### Direction
Reproduce the listing below exactly. Pictures do not belong in the copy.

### Dataset section
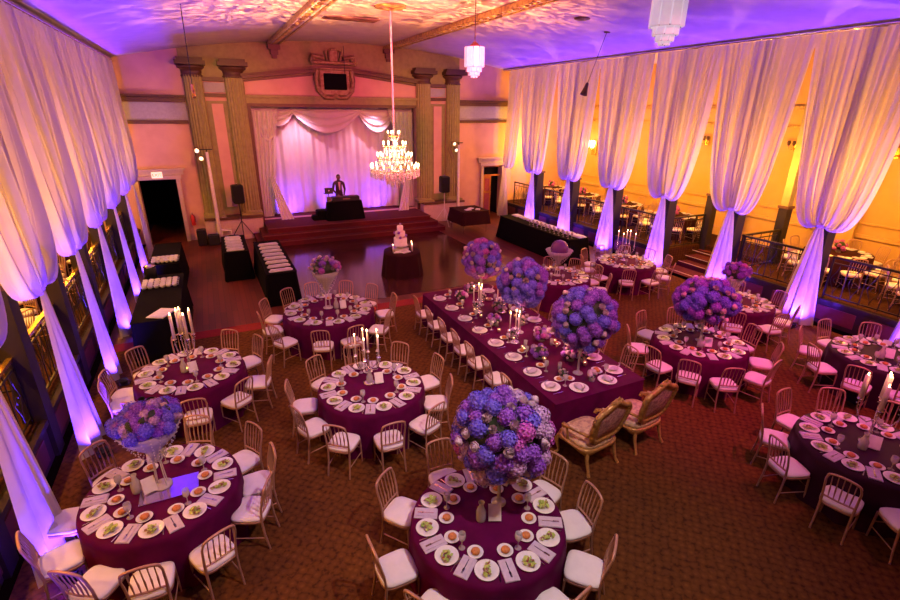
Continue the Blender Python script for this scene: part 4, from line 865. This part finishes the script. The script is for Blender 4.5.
ra = [.15, .14, .16, .11, .052, .085, .07, .07, .05, .034, .03, .07, .05, .034, .03, .09, .06, .045, .04, .09, .06, .045, .04]
bd = skin_fig('body', vs, es, ra, 'suit', t, 1)
MB().ball((0, .045, 1.645), (.078, .095, .115), 14, 10).ball((0, .14, 1.635), (.014, .02, .02), 8, 5).ball((-.08, .04, 1.64), (.012, .02, .03), 8, 5).ball((.08, .04, 1.64), (.012, .02, .03), 8, 5).box((0, .132, 1.592), (.045, .012, .010)).ball((-.03, .13, 1.665), (.012, .008, .008), 6, 4).ball((.03, .13, 1.665), (.012, .008, .008), 6, 4).build('head', 'skin', t)
MB().ball((0, .025, 1.675), (.086, .102, .105), 14, 10).build('hair', 'hair', t)
MB().prism([(-.05, 1.46), (.05, 1.46), (.02, 1.12), (-.02, 1.12)], .150, .172, axis='Y').build('shirt_front', 'shirt', t)
for sx in (-1, 1):
    b = MB().ball((sx * .125, .37, .945), (.035, .045, .016), 10, 6)
    for k in range(4): b.tube([(sx * .125 + (k - 1.5) * .017, .40, .945), (sx * .125 + (k - 1.5) * .018, .43 + .006 * (1.5 - abs(k - 1.5)), .95), (sx * .125 + (k - 1.5) * .018, .445, .935)], .008, 6)
    b.tube([(sx * .09, .36, .945), (sx * .075, .385, .94), (sx * .078, .405, .935)], .009, 6); b.build('hand', 'skin', t)

# loudspeakers on stands, light towers wrapped in pale sleeves
def speaker_stand(x, y, lab, h=1.5, mm='black'):
    t = thing('speaker_stand', lab, 'stand', (x, y, 0)); MB().tube([(0, 0, .35), (0, 0, h)], .02, 8).build('pole', mm, t)
    for k in range(3): a = k * 2 * PI / 3 + .5; MB().tube([(0, 0, .8), (.55 * math.cos(a), .55 * math.sin(a), .01)], .016, 6).build('leg', mm, t)
def speaker(x, y, z, lab, rz=0):
    t = thing('loudspeaker', lab, 'loudspeaker', (x, y, z), rz); MB().box((0, 0, .36), (.42, .38, .72), bev=.04).build('cabinet', 'black', t); MB().box((0, -.195, .36), (.36, .01, .64)).build('grille', 'dark', t); MB().lathe([(.001, 0), (.025, 0), (.025, .06), (.001, .06)], (0, 0, .72), 8).build('mount', 'steel', t)
speaker_stand(.88, 21.15, 'black tripod stand of the left stage loudspeaker'); speaker(.88, 21.15, 1.5, 'black loudspeaker raised on a stand left of the stage', .1)
speaker_stand(9.55, 20.6, 'pale tripod stand of the right stage loudspeaker', mm='white_pole'); speaker(9.55, 20.6, 1.5, 'black loudspeaker raised on a stand right of the stage', -.1)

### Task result
Continue the Blender Python script for this scene: part 4, from line 865. This part finishes the script. The script is for Blender 4.5.
ra = [.15, .14, .16, .11, .052, .085, .07, .07, .05, .034, .03, .07, .05, .034, .03, .09, .06, .045, .04, .09, .06, .045, .04]
bd = skin_fig('body', vs, es, ra, 'suit', t, 1)
MB().ball((0, .045, 1.645), (.078, .095, .115), 14, 10).ball((0, .14, 1.635), (.014, .02, .02), 8, 5).ball((-.08, .04, 1.64), (.012, .02, .03), 8, 5).ball((.08, .04, 1.64), (.012, .02, .03), 8, 5).box((0, .132, 1.592), (.045, .012, .010)).ball((-.03, .13, 1.665), (.012, .008, .008), 6, 4).ball((.03, .13, 1.665), (.012, .008, .008), 6, 4).build('head', 'skin', t)
MB().ball((0, .025, 1.675), (.086, .102, .105), 14, 10).build('hair', 'hair', t)
MB().prism([(-.05, 1.46), (.05, 1.46), (.02, 1.12), (-.02, 1.12)], .150, .172, axis='Y').build('shirt_front', 'shirt', t)
for sx in (-1, 1):
    b = MB().ball((sx * .125, .37, .945), (.035, .045, .016), 10, 6)
    for k in range(4): b.tube([(sx * .125 + (k - 1.5) * .017, .40, .945), (sx * .125 + (k - 1.5) * .018, .43 + .006 * (1.5 - abs(k - 1.5)), .95), (sx * .125 + (k - 1.5) * .018, .445, .935)], .008, 6)
    b.tube([(sx * .09, .36, .945), (sx * .075, .385, .94), (sx * .078, .405, .935)], .009, 6); b.build('hand', 'skin', t)

# loudspeakers on stands, light towers wrapped in pale sleeves
def speaker_stand(x, y, lab, h=1.5, mm='black'):
    t = thing('speaker_stand', lab, 'stand', (x, y, 0)); MB().tube([(0, 0, .35), (0, 0, h)], .02, 8).build('pole', mm, t)
    for k in range(3): a = k * 2 * PI / 3 + .5; MB().tube([(0, 0, .8), (.55 * math.cos(a), .55 * math.sin(a), .01)], .016, 6).build('leg', mm, t)
def speaker(x, y, z, lab, rz=0):
    t = thing('loudspeaker', lab, 'loudspeaker', (x, y, z), rz); MB().box((0, 0, .36), (.42, .38, .72), bev=.04).build('cabinet', 'black', t); MB().box((0, -.195, .36), (.36, .01, .64)).build('grille', 'dark', t); MB().lathe([(.001, 0), (.025, 0), (.025, .06), (.001, .06)], (0, 0, .72), 8).build('mount', 'steel', t)
speaker_stand(.88, 21.15, 'black tripod stand of the left stage loudspeaker'); speaker(.88, 21.15, 1.5, 'black loudspeaker raised on a stand left of the stage', .1)
speaker_stand(9.55, 20.6, 'pale tripod stand of the right stage loudspeaker', mm='white_pole'); speaker(9.55, 20.6, 1.5, 'black loudspeaker raised on a stand right of the stage', -.1)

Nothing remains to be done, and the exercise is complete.